■ **Dataset extract**
----

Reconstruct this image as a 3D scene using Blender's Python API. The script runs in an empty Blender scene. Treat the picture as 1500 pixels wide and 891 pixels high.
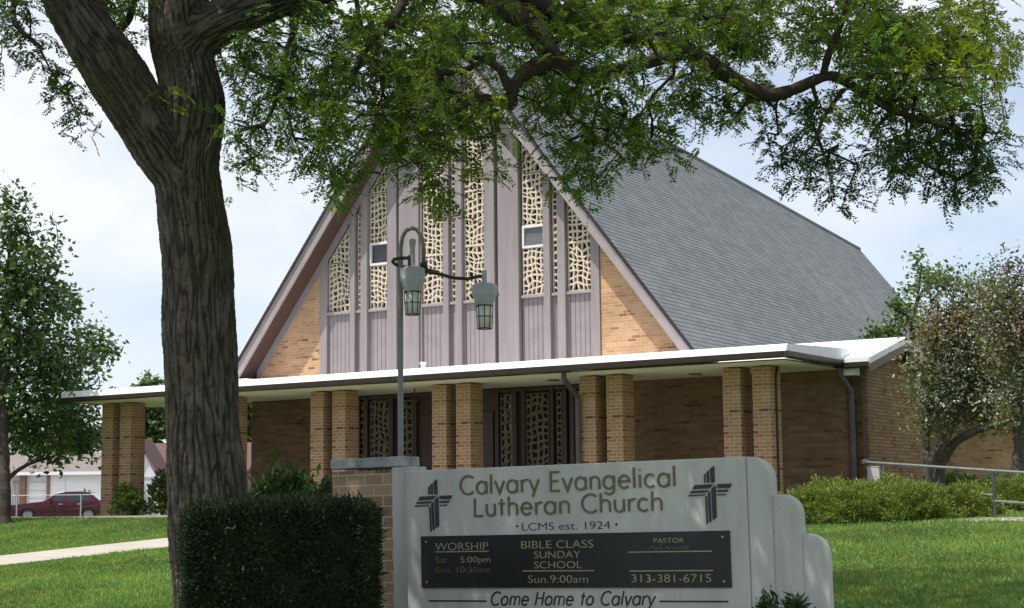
import bpy, bmesh, math, random
import numpy as np
from mathutils import Vector, Matrix, noise
random.seed(7); RNG = np.random.default_rng(7)
C = bpy.context.scene.collection
sc = bpy.context.scene

# ------------------------------------------------------------------ camera
FOC, PITCH, ROLL = 2491.8, 0.11856, -0.01025
CAM = np.array([0.0, 0.0, 1.6])
def _rot():
    cp, sp, cr, sr = math.cos(PITCH), math.sin(PITCH), math.cos(ROLL), math.sin(ROLL)
    A = np.array([[1, 0, 0], [0, 0, -1], [0, 1, 0]], float)
    P = np.array([[1, 0, 0], [0, cp, sp], [0, -sp, cp]])
    R = np.array([[cr, -sr, 0], [sr, cr, 0], [0, 0, 1]])
    return R @ P @ A
M0 = _rot()                                   # world -> (right, down, forward)
cam = bpy.data.cameras.new('camera'); camo = bpy.data.objects.new('camera', cam); C.objects.link(camo)
rx, dn, fw = M0
camo.matrix_world = Matrix(((rx[0], -dn[0], -fw[0], CAM[0]), (rx[1], -dn[1], -fw[1], CAM[1]),
                            (rx[2], -dn[2], -fw[2], CAM[2]), (0, 0, 0, 1)))
cam.sensor_fit = 'HORIZONTAL'; cam.sensor_width = 36.0; cam.lens = 36.0 * FOC / 1500.0
cam.clip_start = 0.1; cam.clip_end = 3000
sc.camera = camo

# ------------------------------------------------------------------ light
TO_SUN = Vector((-0.637, -0.303, 1.46)).normalized()
sun = bpy.data.lights.new('sun', 'SUN'); suno = bpy.data.objects.new('sun', sun); C.objects.link(suno)
sun.energy = 4.6; sun.angle = math.radians(0.5); sun.color = (1.0, 0.95, 0.87)
suno.rotation_euler = TO_SUN.to_track_quat('Z', 'Y').to_euler(); suno.location = (-20, -10, 40)
w = bpy.data.worlds.new('World'); sc.world = w; w.use_nodes = True
nt = w.node_tree; nt.nodes.clear()
out = nt.nodes.new('ShaderNodeOutputWorld'); bg = nt.nodes.new('ShaderNodeBackground'); bg.inputs[1].default_value = 0.125
sky = nt.nodes.new('ShaderNodeTexSky'); sky.sky_type = 'NISHITA'; sky.sun_disc = False
sky.sun_elevation = math.asin(TO_SUN.z); sky.sun_rotation = math.radians(244.6); sky.air_density = 1.0; sky.dust_density = 0.4; sky.ozone_density = 2.0
tc = nt.nodes.new('ShaderNodeTexCoord'); mp = nt.nodes.new('ShaderNodeMapping'); mp.inputs['Scale'].default_value = (1.0, 1.0, 1.7)
mp.inputs['Location'].default_value = (0.37, 0.2, 0.1)
nz = nt.nodes.new('ShaderNodeTexNoise'); nz.inputs['Scale'].default_value = 3.6; nz.inputs['Detail'].default_value = 7; nz.inputs['Roughness'].default_value = 0.5
rp = nt.nodes.new('ShaderNodeValToRGB'); rp.color_ramp.elements[0].position = 0.38; rp.color_ramp.elements[1].position = 0.58
rp.color_ramp.elements[0].color = (0.30, 0.30, 0.30, 1); rp.color_ramp.elements[1].color = (1, 1, 1, 1)
mx = nt.nodes.new('ShaderNodeMix'); mx.data_type = 'RGBA'; mx.inputs['B'].default_value = (6.5, 6.75, 7.3, 1)
L = nt.links.new
L(tc.outputs['Generated'], mp.inputs[0]); L(mp.outputs[0], nz.inputs['Vector']); L(nz.outputs['Fac'], rp.inputs[0])
L(rp.outputs[0], mx.inputs['Factor']); L(sky.outputs[0], mx.inputs['A']); L(mx.outputs['Result'], bg.inputs[0]); L(bg.outputs[0], out.inputs[0])
sc.view_settings.view_transform = 'Standard'; sc.view_settings.look = 'None'; sc.view_settings.gamma = 1
sc.view_settings.exposure = 0.25
sc.cycles.use_denoising = True
sc.cycles.max_bounces = 8; sc.cycles.transparent_max_bounces = 12

# ------------------------------------------------------------------ geometry of the place
YAW = -0.57357                                # the church front is turned this far from the picture plane
U = np.array([math.cos(YAW), math.sin(YAW), 0]); V = np.array([-math.sin(YAW), math.cos(YAW), 0]); Z = np.array([0, 0, 1.0])
def ray(x, y):                                # measured sight line, per metre of depth
    return M0.T @ (np.array([x - 750, y - 445.5, FOC]) / FOC)
def at(x, y, d): return CAM + ray(x, y) * d
O = at(147, 757, 40.6)                        # foot of the first portico pier
def on(x, y, axis, val):                      # where a sight line meets a plane of the church, in church coordinates
    r = ray(x, y); n = (U, V, Z)[axis]; t = (val - (CAM - O) @ n) / (r @ n)
    p = CAM + t * r - O; return np.array([p @ U, p @ V, p @ Z])
def b2w(u, v, w_): return O + u * U + v * V + w_ * Z
GV = [-90, -34, -22, -17, -13, -8, -4, -1.2, 3, 8, 15, 22, 40, 1500]
GZ = [0.0, 0.0, 0.03, 0.12, 0.45, 0.875, 1.22, 1.44, 1.46, 1.43, 1.25, 1.12, 1.1, 1.1]
def gz(x, y):
    v = (np.asarray(x) - O[0]) * V[0] + (np.asarray(y) - O[1]) * V[1]
    return np.interp(v, GV, GZ)

# ------------------------------------------------------------------ materials
def newmat(name):
    m = bpy.data.materials.new(name); m.use_nodes = True; n = m.node_tree
    return m, n, n.nodes['Principled BSDF'], n.links.new
def N(n, t, **k):
    o = n.nodes.new(t)
    for a, b in k.items(): setattr(o, a, b)
    return o
def math_n(n, op, a, b=None, c=None):
    o = N(n, 'ShaderNodeMath', operation=op)
    for i, q in enumerate((a, b, c)):
        if q is None: continue
        if isinstance(q, (int, float)): o.inputs[i].default_value = q
        else: n.links.new(q, o.inputs[i])
    return o.outputs[0]
def ramp(n, fac, stops):
    r = N(n, 'ShaderNodeValToRGB'); e = r.color_ramp.elements
    while len(e) < len(stops): e.new(0.5)
    for i, (p, c) in enumerate(stops): e[i].position = p; e[i].color = (*c, 1)
    n.links.new(fac, r.inputs[0]); return r.outputs[0]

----

■ **Task objective**
Would you reproduce the lines above, from the very first through the line containing "sc = bpy.context.scene", exactly and without the pictures?

■ **Expected answer**
Reconstruct this image as a 3D scene using Blender's Python API. The script runs in an empty Blender scene. Treat the picture as 1500 pixels wide and 891 pixels high.
import bpy, bmesh, math, random
import numpy as np
from mathutils import Vector, Matrix, noise
random.seed(7); RNG = np.random.default_rng(7)
C = bpy.context.scene.collection
sc = bpy.context.scene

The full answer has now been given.